Each line below either holds the string "picture" or doesn't. Count those that do and give only the number.

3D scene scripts
============

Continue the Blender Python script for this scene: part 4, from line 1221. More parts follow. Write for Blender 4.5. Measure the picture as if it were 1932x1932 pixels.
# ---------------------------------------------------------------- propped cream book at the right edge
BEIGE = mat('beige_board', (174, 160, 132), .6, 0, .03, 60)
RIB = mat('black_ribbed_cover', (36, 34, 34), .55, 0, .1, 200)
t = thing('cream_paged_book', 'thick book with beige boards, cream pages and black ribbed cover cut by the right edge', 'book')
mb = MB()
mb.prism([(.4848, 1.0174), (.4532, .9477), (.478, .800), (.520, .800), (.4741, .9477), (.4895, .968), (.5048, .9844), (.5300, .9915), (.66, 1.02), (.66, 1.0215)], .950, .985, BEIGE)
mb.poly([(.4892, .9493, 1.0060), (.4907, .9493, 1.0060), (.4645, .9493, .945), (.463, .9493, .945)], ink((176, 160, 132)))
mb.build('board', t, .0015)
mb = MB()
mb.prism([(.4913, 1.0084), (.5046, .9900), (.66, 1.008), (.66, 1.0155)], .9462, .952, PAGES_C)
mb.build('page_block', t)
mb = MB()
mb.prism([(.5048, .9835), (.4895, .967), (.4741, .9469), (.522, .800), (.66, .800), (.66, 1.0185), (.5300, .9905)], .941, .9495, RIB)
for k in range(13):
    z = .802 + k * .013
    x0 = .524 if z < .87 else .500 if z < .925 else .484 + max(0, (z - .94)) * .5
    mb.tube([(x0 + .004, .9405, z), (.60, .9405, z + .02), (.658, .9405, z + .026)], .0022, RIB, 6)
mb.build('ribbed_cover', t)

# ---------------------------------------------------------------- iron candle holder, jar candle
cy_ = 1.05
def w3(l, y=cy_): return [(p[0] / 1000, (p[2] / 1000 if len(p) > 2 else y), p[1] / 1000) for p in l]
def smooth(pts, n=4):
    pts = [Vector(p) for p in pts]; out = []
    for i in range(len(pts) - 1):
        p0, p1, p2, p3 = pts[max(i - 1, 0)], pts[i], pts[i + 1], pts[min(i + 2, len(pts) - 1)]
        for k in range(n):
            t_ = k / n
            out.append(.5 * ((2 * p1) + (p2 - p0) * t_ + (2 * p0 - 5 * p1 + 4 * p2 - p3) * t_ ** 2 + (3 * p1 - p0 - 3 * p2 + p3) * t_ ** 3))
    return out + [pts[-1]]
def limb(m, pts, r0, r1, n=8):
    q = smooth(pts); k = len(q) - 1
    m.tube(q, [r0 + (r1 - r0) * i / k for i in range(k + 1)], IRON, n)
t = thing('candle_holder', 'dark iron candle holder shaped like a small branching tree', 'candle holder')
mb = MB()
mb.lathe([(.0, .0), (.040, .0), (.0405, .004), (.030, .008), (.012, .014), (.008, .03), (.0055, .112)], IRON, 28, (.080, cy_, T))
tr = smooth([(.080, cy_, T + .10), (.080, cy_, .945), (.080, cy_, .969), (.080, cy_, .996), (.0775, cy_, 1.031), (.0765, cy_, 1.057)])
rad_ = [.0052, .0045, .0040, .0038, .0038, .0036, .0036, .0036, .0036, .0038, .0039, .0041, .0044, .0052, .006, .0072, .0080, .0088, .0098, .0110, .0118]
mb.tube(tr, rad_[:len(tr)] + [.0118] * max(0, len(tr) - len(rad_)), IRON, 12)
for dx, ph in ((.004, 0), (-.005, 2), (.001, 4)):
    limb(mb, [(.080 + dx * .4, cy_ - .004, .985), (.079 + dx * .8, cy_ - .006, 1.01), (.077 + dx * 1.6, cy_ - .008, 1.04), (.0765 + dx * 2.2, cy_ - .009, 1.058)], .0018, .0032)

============

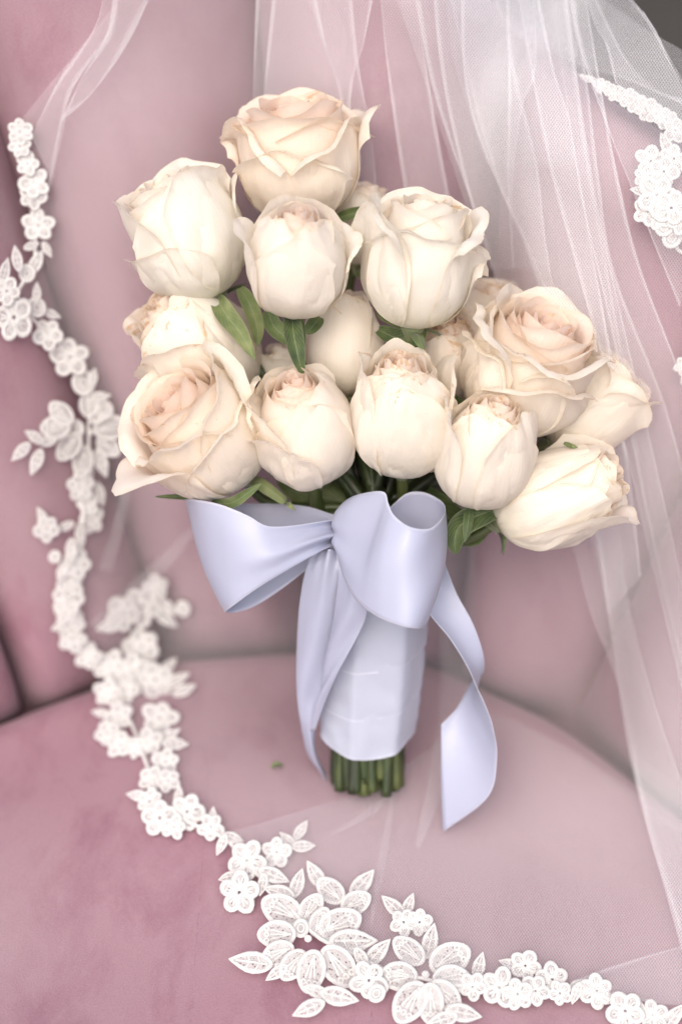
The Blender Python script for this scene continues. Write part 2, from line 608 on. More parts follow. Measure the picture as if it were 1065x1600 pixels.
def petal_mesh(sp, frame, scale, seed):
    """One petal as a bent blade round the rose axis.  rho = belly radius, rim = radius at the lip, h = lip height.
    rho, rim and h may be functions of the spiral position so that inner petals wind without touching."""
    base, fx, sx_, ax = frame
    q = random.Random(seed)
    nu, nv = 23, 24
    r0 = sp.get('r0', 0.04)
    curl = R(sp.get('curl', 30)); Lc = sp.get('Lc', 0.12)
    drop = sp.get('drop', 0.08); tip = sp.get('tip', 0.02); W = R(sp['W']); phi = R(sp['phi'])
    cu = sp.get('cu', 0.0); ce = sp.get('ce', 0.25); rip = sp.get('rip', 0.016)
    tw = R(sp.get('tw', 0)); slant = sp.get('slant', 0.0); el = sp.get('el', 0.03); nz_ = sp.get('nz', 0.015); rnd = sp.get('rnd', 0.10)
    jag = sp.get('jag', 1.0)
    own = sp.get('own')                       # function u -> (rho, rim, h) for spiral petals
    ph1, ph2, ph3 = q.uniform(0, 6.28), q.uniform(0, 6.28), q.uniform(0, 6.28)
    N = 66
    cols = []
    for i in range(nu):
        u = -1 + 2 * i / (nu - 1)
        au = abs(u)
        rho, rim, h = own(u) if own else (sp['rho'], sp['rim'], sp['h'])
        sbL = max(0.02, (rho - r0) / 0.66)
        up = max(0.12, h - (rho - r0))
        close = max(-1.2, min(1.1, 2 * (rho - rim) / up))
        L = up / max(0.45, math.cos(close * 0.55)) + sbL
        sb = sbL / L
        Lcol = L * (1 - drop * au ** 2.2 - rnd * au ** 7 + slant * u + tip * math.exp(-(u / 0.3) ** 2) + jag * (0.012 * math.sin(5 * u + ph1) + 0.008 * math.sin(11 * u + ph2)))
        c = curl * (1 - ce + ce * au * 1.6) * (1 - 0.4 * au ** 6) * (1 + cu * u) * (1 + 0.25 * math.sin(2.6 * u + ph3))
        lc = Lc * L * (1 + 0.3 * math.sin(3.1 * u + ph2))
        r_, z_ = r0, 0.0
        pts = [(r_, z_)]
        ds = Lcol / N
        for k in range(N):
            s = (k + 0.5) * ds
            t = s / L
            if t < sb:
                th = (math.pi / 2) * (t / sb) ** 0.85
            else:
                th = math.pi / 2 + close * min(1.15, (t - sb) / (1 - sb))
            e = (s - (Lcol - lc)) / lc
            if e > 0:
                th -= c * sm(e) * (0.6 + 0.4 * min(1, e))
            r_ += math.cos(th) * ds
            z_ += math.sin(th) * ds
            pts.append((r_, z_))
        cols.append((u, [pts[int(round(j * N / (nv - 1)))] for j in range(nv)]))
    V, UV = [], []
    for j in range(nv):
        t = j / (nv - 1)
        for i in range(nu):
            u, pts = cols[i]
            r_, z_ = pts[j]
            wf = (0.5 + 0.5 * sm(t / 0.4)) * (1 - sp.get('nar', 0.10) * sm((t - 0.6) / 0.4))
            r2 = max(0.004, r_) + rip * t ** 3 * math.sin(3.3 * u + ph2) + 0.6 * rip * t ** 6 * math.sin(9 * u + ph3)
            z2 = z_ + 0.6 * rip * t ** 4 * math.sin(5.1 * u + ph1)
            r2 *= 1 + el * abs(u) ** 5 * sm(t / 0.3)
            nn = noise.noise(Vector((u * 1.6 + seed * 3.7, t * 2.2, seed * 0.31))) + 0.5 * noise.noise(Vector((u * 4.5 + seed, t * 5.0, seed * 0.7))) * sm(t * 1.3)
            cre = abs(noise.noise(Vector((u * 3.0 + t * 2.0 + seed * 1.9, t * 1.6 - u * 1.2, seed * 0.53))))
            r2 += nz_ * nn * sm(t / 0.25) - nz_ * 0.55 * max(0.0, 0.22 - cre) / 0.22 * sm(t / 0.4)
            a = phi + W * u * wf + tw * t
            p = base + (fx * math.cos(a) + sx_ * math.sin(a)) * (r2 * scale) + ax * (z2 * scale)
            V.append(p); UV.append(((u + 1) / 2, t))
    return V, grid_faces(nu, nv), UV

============

FULL RESPONSE ▸
2